TASK BRIEF: Starting at the first line of the listing below, repeat each line up to and including the one containing "COL = scene.collection". Leave out pictures.

--- Start of DATASET EXTRACT ---

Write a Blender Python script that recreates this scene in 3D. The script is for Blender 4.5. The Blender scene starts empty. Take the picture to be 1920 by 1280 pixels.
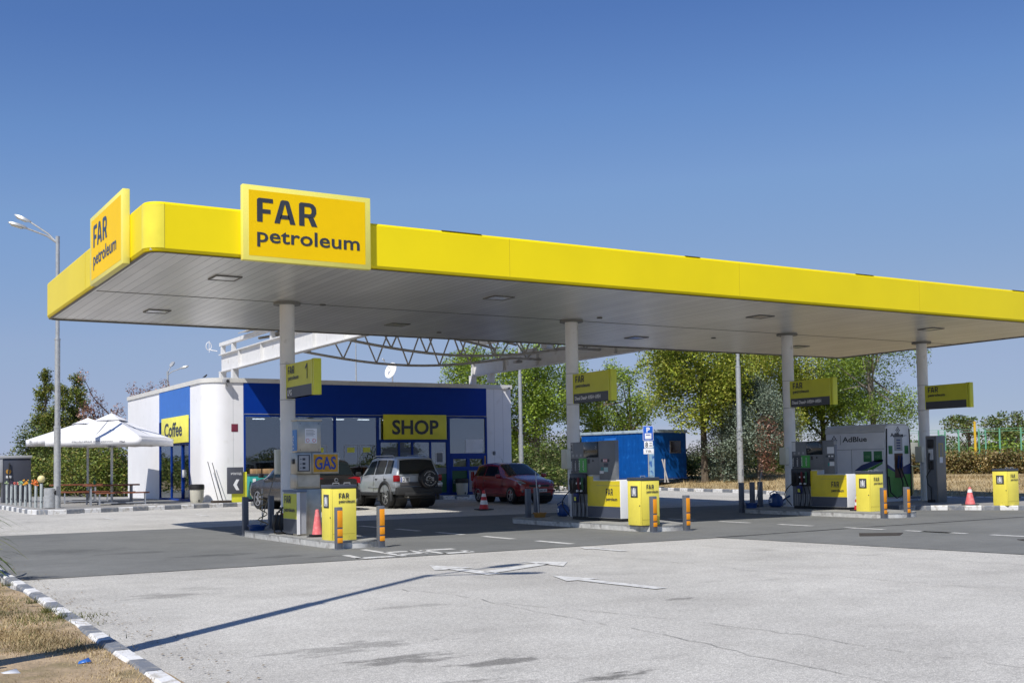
import bpy, bmesh, math, random
import numpy as np
from mathutils import Vector, Matrix
PI = math.pi
scene = bpy.context.scene
COL = scene.collection

# ------------------------------------------------------------------ camera
cam_d = bpy.data.cameras.new("Camera"); cam = bpy.data.objects.new("Camera", cam_d); COL.objects.link(cam)
scene.camera = cam
CY, CP, CR = -0.546, 0.0463, -0.0164
CPOS = Vector((-4.6438, -19.3227, 1.4604)); FPX = 2141.33
fw = Vector((-math.sin(CY)*math.cos(CP), math.cos(CY)*math.cos(CP), math.sin(CP)))
_r = fw.cross(Vector((0, 0, 1))).normalized(); _u = _r.cross(fw)
cr = math.cos(CR)*_r + math.sin(CR)*_u; cu = -math.sin(CR)*_r + math.cos(CR)*_u
M = Matrix((cr, cu, -fw)).transposed().to_4x4(); M.translation = CPOS
cam.matrix_world = M
cam_d.sensor_fit = 'HORIZONTAL'; cam_d.sensor_width = 36.0; cam_d.lens = 36*FPX/1920
cam_d.shift_y = 132.99/1920; cam_d.clip_end = 3000; cam_d.clip_start = .1
def at(px, depth):
    """ground XY lying at a given distance in front, seen at a photo column"""
    d = fw + cr*((px-960)/FPX) - cu*((900-640-132.99)/FPX)
    p = CPOS + d*depth
    return p.x, p.y

# ------------------------------------------------------------------ light
KX, KY = 0.69, 0.48            # shadow offset per metre of height
sun_dir = Vector((-KX, -KY, 1)).normalized()
world = bpy.data.worlds.new("World"); scene.world = world; world.use_nodes = True
wn = world.node_tree.nodes; wl = world.node_tree.links
sky = wn.new('ShaderNodeTexSky'); sky.sky_type = 'NISHITA'; sky.sun_disc = False
sky.sun_elevation = math.asin(sun_dir.z); sky.sun_rotation = math.atan2(sun_dir.x, sun_dir.y)
sky.altitude = 100; sky.air_density = 1.0; sky.dust_density = 0.0; sky.ozone_density = 4.0
EXPO = 0.38
# grade the sky's colour channel by channel: deeper overhead, paler and bluer towards the horizon
sp_ = wn.new('ShaderNodeSeparateColor'); cb2 = wn.new('ShaderNodeCombineColor'); wl.new(sky.outputs[0], sp_.inputs[0])
for ch, pts in enumerate((((0, 0), (.125, .087), (.156, .134), (.202, .198), (.371, .305), (.515, .34), (.783, .38), (1, .60)),
                          ((0, 0), (.223, .190), (.279, .272), (.352, .345), (.578, .420), (.73, .438), (.914, .47), (1, .62)),
                          ((0, 0), (.413, .475), (.491, .572), (.584, .625), (.791, .632), (.847, .634), (1, .70)))):
    ml = wn.new('ShaderNodeMath'); ml.operation = 'MULTIPLY'; ml.inputs[1].default_value = .1; wl.new(sp_.outputs[ch], ml.inputs[0])
    fc = wn.new('ShaderNodeFloatCurve'); c = fc.mapping.curves[0]
    while len(c.points) < len(pts): c.points.new(.5, .5)
    for p, q in zip(c.points, pts): p.location = q; p.handle_type = 'VECTOR'
    fc.mapping.update(); wl.new(ml.outputs[0], fc.inputs['Value'])
    m2 = wn.new('ShaderNodeMath'); m2.operation = 'MULTIPLY'; m2.inputs[1].default_value = 10/2**EXPO; wl.new(fc.outputs[0], m2.inputs[0]); wl.new(m2.outputs[0], cb2.inputs[ch])
wl.new(cb2.outputs[0], wn['Background'].inputs[0]); wn['Background'].inputs[1].default_value = 0.1
sd = bpy.data.lights.new("Sun", 'SUN'); sd.energy = 3.8; sd.angle = math.radians(.53); sd.color = (1, .955, .88)
sun = bpy.data.objects.new("Sun", sd); COL.objects.link(sun)
sun.rotation_euler = (-sun_dir).to_track_quat('-Z', 'Y').to_euler()
scene.view_settings.view_transform = 'Standard'; scene.view_settings.look = 'None'
scene.view_settings.exposure = EXPO; scene.view_settings.gamma = 1
scene.render.engine = 'CYCLES'

# ------------------------------------------------------------------ materials
MATS = {}
def mat(name, col, rough=.6, metal=0., spec=.5, var=.06, vscale=3., bump=0., bscale=60., coat=0., fac2=None):
    """principled surface with a little uneven tone; fac2 = (colour, noise scale, threshold lo, hi) adds a second tone"""
    if name in MATS: return MATS[name]
    m = bpy.data.materials.new(name); m.use_nodes = True; nt = m.node_tree; n = nt.nodes; l = nt.links
    b = n['Principled BSDF']; b.inputs['Roughness'].default_value = rough; b.inputs['Metallic'].default_value = metal
    b.inputs['Specular IOR Level'].default_value = spec; b.inputs['Coat Weight'].default_value = coat
    b.inputs['Coat Roughness'].default_value = .08
    tc = n.new('ShaderNodeTexCoord')
    no = n.new('ShaderNodeTexNoise'); no.inputs['Scale'].default_value = vscale; no.inputs['Detail'].default_value = 6
    l.new(tc.outputs['Object'], no.inputs['Vector'])
    ramp = n.new('ShaderNodeMapRange'); ramp.inputs[1].default_value = .3; ramp.inputs[2].default_value = .7
    ramp.inputs[3].default_value = 1-var; ramp.inputs[4].default_value = 1+var
    l.new(no.outputs[0], ramp.inputs[0])
    mx = n.new('ShaderNodeVectorMath'); mx.operation = 'SCALE'; mx.inputs[0].default_value = col[:3]
    l.new(ramp.outputs[0], mx.inputs['Scale']); out = mx.outputs[0]
    if fac2:
        n2 = n.new('ShaderNodeTexNoise'); n2.inputs['Scale'].default_value = fac2[1]; n2.inputs['Detail'].default_value = 8
        l.new(tc.outputs['Object'], n2.inputs['Vector'])
        r2 = n.new('ShaderNodeMapRange'); r2.inputs[1].default_value = fac2[2]; r2.inputs[2].default_value = fac2[3]
        l.new(n2.outputs[0], r2.inputs[0])
        mm = n.new('ShaderNodeMix'); mm.data_type = 'RGBA'; mm.inputs[7].default_value = (*fac2[0], 1)
        l.new(out, mm.inputs[6]); l.new(r2.outputs[0], mm.inputs[0]); out = mm.outputs[2]
    l.new(out, b.inputs['Base Color'])
    if bump:
        n3 = n.new('ShaderNodeTexNoise'); n3.inputs['Scale'].default_value = bscale; n3.inputs['Detail'].default_value = 5
        l.new(tc.outputs['Object'], n3.inputs['Vector'])
        bp = n.new('ShaderNodeBump'); bp.inputs['Strength'].default_value = bump; bp.inputs['Distance'].default_value = .02
        l.new(n3.outputs[0], bp.inputs['Height']); l.new(bp.outputs[0], b.inputs['Normal'])
    MATS[name] = m; return m

def leaf_mat(name, cols, trans=.25, rough=.5):
    if name in MATS: return MATS[name]
    m = bpy.data.materials.new(name); m.use_nodes = True; nt = m.node_tree; n = nt.nodes; l = nt.links
    b = n['Principled BSDF']; b.inputs['Roughness'].default_value = rough; b.inputs['Specular IOR Level'].default_value = .35
    g = n.new('ShaderNodeNewGeometry'); r = n.new('ShaderNodeValToRGB')
    l.new(g.outputs['Random Per Island'], r.inputs[0])
    e = r.color_ramp.elements
    while len(e) < len(cols): e.new(.5)
    for i, c in enumerate(cols): e[i].position = i/(len(cols)-1); e[i].color = (*c, 1)
    tc = n.new('ShaderNodeTexCoord'); no = n.new('ShaderNodeTexNoise'); no.inputs['Scale'].default_value = .9
    l.new(tc.outputs['Object'], no.inputs['Vector'])
    mr = n.new('ShaderNodeMapRange'); mr.inputs[1].default_value = .35; mr.inputs[2].default_value = .65
    mr.inputs[3].default_value = .72; mr.inputs[4].default_value = 1.3; l.new(no.outputs[0], mr.inputs[0])
    sc = n.new('ShaderNodeVectorMath'); sc.operation = 'SCALE'; l.new(r.outputs[0], sc.inputs[0]); l.new(mr.outputs[0], sc.inputs['Scale'])
    l.new(sc.outputs[0], b.inputs['Base Color'])
    t = n.new('ShaderNodeBsdfTranslucent'); l.new(sc.outputs[0], t.inputs[0])
    mix = n.new('ShaderNodeMixShader'); mix.inputs[0].default_value = trans
    l.new(b.outputs[0], mix.inputs[1]); l.new(t.outputs[0], mix.inputs[2]); l.new(mix.outputs[0], n['Material Output'].inputs[0])
    MATS[name] = m; return m

def glass_mat(name, tint=(.5, .55, .58), refl=.25, rough=.0):
    if name in MATS: return MATS[name]
    m = bpy.data.materials.new(name); m.use_nodes = True; nt = m.node_tree; n = nt.nodes; l = nt.links
    n.remove(n['Principled BSDF'])
    tr = n.new('ShaderNodeBsdfTransparent'); tr.inputs[0].default_value = (*tint, 1)
    gl = n.new('ShaderNodeBsdfGlossy'); gl.inputs['Roughness'].default_value = rough; gl.inputs[0].default_value = (.9, .95, 1, 1)
    lw = n.new('ShaderNodeLayerWeight'); lw.inputs[0].default_value = .12
    mr = n.new('ShaderNodeMapRange'); mr.inputs[3].default_value = refl; mr.inputs[4].default_value = .9
    l.new(lw.outputs['Fresnel'], mr.inputs[0])
    tc = n.new('ShaderNodeTexCoord'); no = n.new('ShaderNodeTexNoise'); no.inputs['Scale'].default_value = .8
    l.new(tc.outputs['Object'], no.inputs['Vector'])
    bp = n.new('ShaderNodeBump'); bp.inputs['Strength'].default_value = .12; bp.inputs['Distance'].default_value = .01
    l.new(no.outputs[0], bp.inputs['Height']); l.new(bp.outputs[0], gl.inputs['Normal'])
    mix = n.new('ShaderNodeMixShader'); l.new(mr.outputs[0], mix.inputs[0]); l.new(tr.outputs[0], mix.inputs[1]); l.new(gl.outputs[0], mix.inputs[2])
    l.new(mix.outputs[0], n['Material Output'].inputs[0]); MATS[name] = m; return m

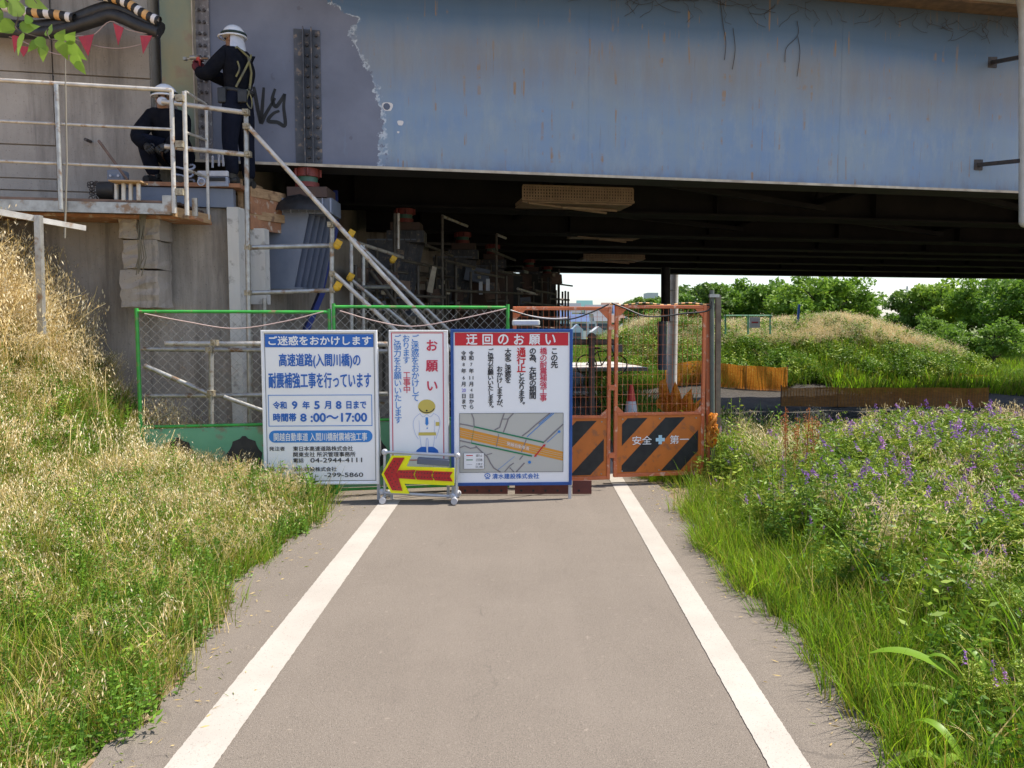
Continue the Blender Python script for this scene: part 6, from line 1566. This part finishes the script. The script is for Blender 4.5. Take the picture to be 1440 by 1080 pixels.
# mid tufts along the right edge
for i, (px, Y, lab) in enumerate(((1085, 4.6, 'tuft of wide bright grass blades at the path edge, nearest of two'), (1020, 5.7, 'tuft of wide bright grass blades at the path edge, farther of two'))):
    xb = (px-720)/F*Y; t = thing('grass_tuft', lab, 'plant', (xb, Y, zz(xb, Y)), 0, 'bright grass tufts at the path edge')
    for k in range(14):
        a = rng.uniform(0, 6.3); broad_blade(t, (.04*cos(a), .04*sin(a), 0), (cos(a)*.6, sin(a)*.6, 1.4), rng.uniform(.28,.45), .013, rng.uniform(.3,.9), BLM)
# reddish dock plants
DK = leaf_mat('dock_seed', [(.22,.06,.02), (.34,.11,.035), (.46,.19,.06)], .3)
docklab = ['leftmost reddish brown dock spike above the purple vetch', 'tallest reddish brown dock spike above the purple vetch', 'third reddish brown dock spike, right of the tallest', 'rightmost reddish brown dock spike above the purple vetch']
for i, (px, py) in enumerate(((1108,572), (1118,588), (1135,573), (1150,585))):
    top = P(px, py, 6.3); x, Y = top.x, 6.3; z = zz(x, Y); t = thing('dock_plant', docklab[i], 'plant', (x, Y, z), 0, 'reddish dock plants'); h_ = top.z-z
    p_ = Pl(600+i)
    lx, ly = p_.g.normal(0, .05), p_.g.normal(0, .05); at = lambda z_: np.array([lx*(z_/h_)**2, ly*(z_/h_)**2, z_])
    p_.stem([at(0), at(h_*.5), at(h_)], .007, 0)
    for br_ in range(5):
        z0_ = h_*(.48+.07*br_); ba = p_.g.uniform(0, 6.3); Lb = h_*(.34-.04*br_) if br_ else h_*.52
        for k in range(70):
            u = p_.g.uniform(); q = at(z0_)+np.array([cos(ba)*.05*u*(br_ > 0), sin(ba)*.05*u*(br_ > 0), Lb*u]); r_ = .013*(1.15-u)*(1 if int(u*14) % 3 else .5)
            aa = p_.g.uniform(0, 6.3); p_.leaf(q+np.array([r_*cos(aa), r_*sin(aa), 0]), (cos(aa), sin(aa), .2), .013, .009, 0)
    me = npmesh('seed_spike', p_.V, p_.F, [0]*len(p_.F), [DK]); piece('seed_spike', me, t)
# leafy twig hanging in at the top left
LF = leaf_mat('twig_leaf', [(.13,.26,.03), (.22,.36,.05), (.32,.46,.10)], .5, .4)
t = thing('leafy_twig', 'leafy green creeper twig hanging into the top left corner', 'twig', P(20, 20, 5.0))
tw = [(-40,-60),(0,-10),(25,20),(22,40),(45,50),(70,55),(95,62),(104,80)]
MB().path(smooth_pts([tuple(P(a, b_, 5.0)) for a, b_ in tw], 4), .006, 6, r2=.002).path(smooth_pts([tuple(P(a, b_, 5.0)) for a, b_ in ((0,-10),(30,-20),(52,5))], 4), .005, 6, r2=.002).path(smooth_pts([tuple(P(a, b_, 5.0)) for a, b_ in ((70,55),(66,46),(68,40))], 4), .004, 6).build('stem', bark, t)
for k, (px, py, s_, a) in enumerate(((3,2,20,.4),(22,12,22,2.0),(45,2,18,-.4),(10,36,20,3.6),(28,56,22,4.4),(36,38,16,.3),(48,62,16,3.9),(56,58,15,5.2),(60,70,17,4.6),(68,44,15,1.6),(84,52,14,1.0),(86,66,16,4.9),(100,68,20,5.6),(106,84,16,5.0),(111,92,12,5.2),(98,54,14,.8),(-5,22,20,2.8),(18,-6,20,1.2),(40,28,12,2.2))):
    c = P(px, py, 5.0+rng.uniform(-.08,.08)); r_ = s_/F*5.0*.85; pts = []
    n1 = Vector((cos(a), rng.uniform(-.5,.5), -sin(-a))).normalized(); n2 = n1.cross(Vector((rng.normal(0,.35), 1, rng.normal(0,.35)))).normalized()
    for u, w_ in ((0,0), (.18,.42), (.5,.6), (.85,.5), (1.25,.28), (1.75,0), (1.25,-.28), (.85,-.5), (.5,-.6), (.18,-.42)):
        pts.append(c+n1*r_*(u-.6)+n2*r_*w_+Vector((0, .15*r_*u*u, 0)))
    MB().poly(pts).build('leaf', LF, t)
print('objects', len(bpy.data.objects), 'tris', sum(len(o.data.polygons)*2 for o in scene.objects if o.type == 'MESH'))
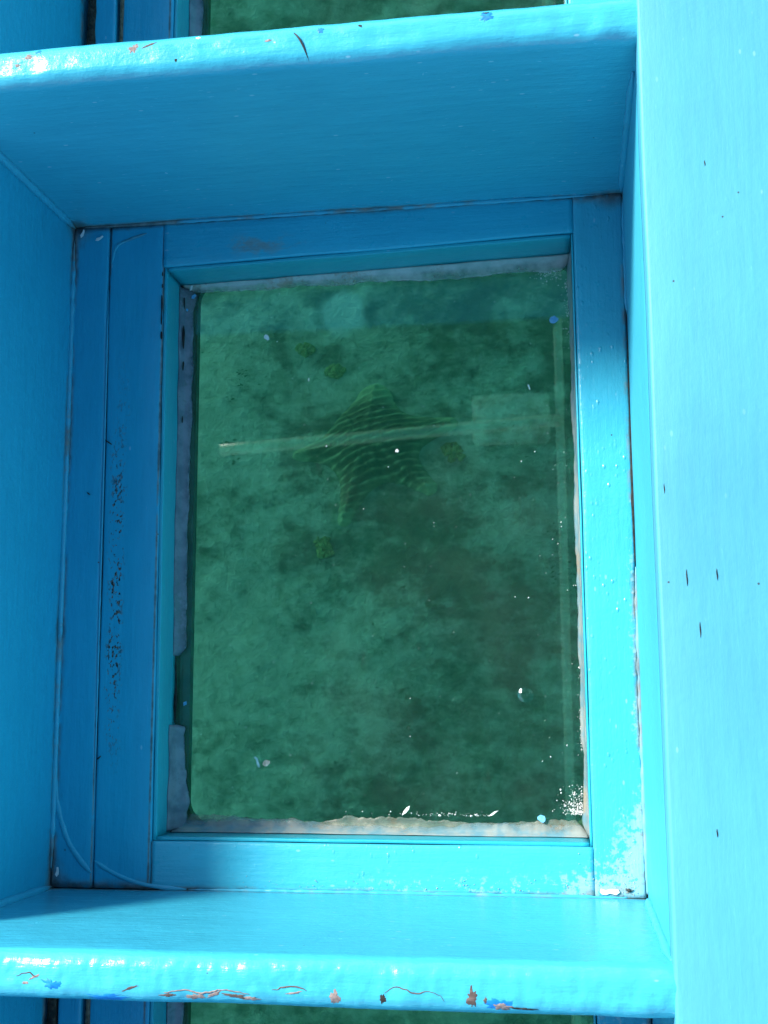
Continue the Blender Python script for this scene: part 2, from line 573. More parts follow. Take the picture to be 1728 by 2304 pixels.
def spot(cx, cy, r, k=1.0):
    dx, dy = nt.x - cx, nt.y - cy
    return nt.math('EXPONENT', (dx * dx + dy * dy) * (-1.0 / (r * r))) * k


bias = spot(.25, .58, .13, .075) + spot(.36, .44, .12, .055) + spot(.02, .50, .08, .05) + spot(.52, 1.10, .25, .07) + spot(.30, 1.13, .10, .045) + spot(.22, .02, .22, .03)
bias = bias - spot(-.28, .85, .20, .085) - spot(-.26, .30, .22, .085) - spot(.10, .33, .12, .05) - spot(.42, .62, .07, .03)
patch_n = nt.noise(24, 4, 0.6, off=(9, 9, 0))
pale = nt.sm(spot(.038, 1.112, .062) + (patch_n - 0.5) * 0.55, 0.30, 0.66)
algae = nt.sm(w1 * 0.20 + w2 * 0.18 + w5 * 0.30 + w4 * 0.16 + w6 * 0.16 + bias, 0.435, 0.595)
sand = nt.mix(nt.sm(w3, 0.3, 0.7), (0.66, 0.67, 0.52), (0.86, 0.86, 0.72))
weed = nt.mix(nt.sm(nt.noise(22, 4, 0.6, off=(3, 3, 3)), 0.35, 0.65), (0.17, 0.21, 0.14), (0.28, 0.32, 0.20))
nt.principled(nt.mix(pale, nt.mix(algae * 0.86, sand, weed), (0.88, 0.90, 0.86)), 0.95, nt.bump(w3 + w2, 0.6, 0.02), spec=0.1)
tag(link('seabed', bm, nt.m), kind='structure')

# hull outline (pointed bow towards +y)
XL, XR, YB, YS = -0.95, 1.42, 3.6, -1.95
def hull_x(y, side):
    t = max(0.0, (y - 1.7) / (YB - 1.7))
    mid = 0.31
    half = (XR - mid) if side > 0 else (mid - XL)
    return mid + side * max(0.02, half * (1 - t ** 1.8))


SEA = 0.06
ring = [YS + (YB - YS) * i / 28 for i in range(29)]
outl = [(hull_x(y, -1), y) for y in ring] + [(hull_x(y, 1), y) for y in reversed(ring)]
def offset(o, k):
    cx, cy = 0.31, 0.8
    return [(x + (k if x > cx else -k), y + (k if y > 3.4 else (-k if y < -1.9 else 0))) for x, y in o]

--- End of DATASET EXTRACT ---

IN RESPONSE:
Write a Blender Python script that recreates this scene in 3D. The script is for Blender 4.5. The Blender scene starts empty. Take the picture to be 1920 by 1280 pixels.
import bpy, bmesh, math, random
import numpy as np
from mathutils import Vector, Matrix
PI = math.pi
scene = bpy.context.scene
COL = scene.collection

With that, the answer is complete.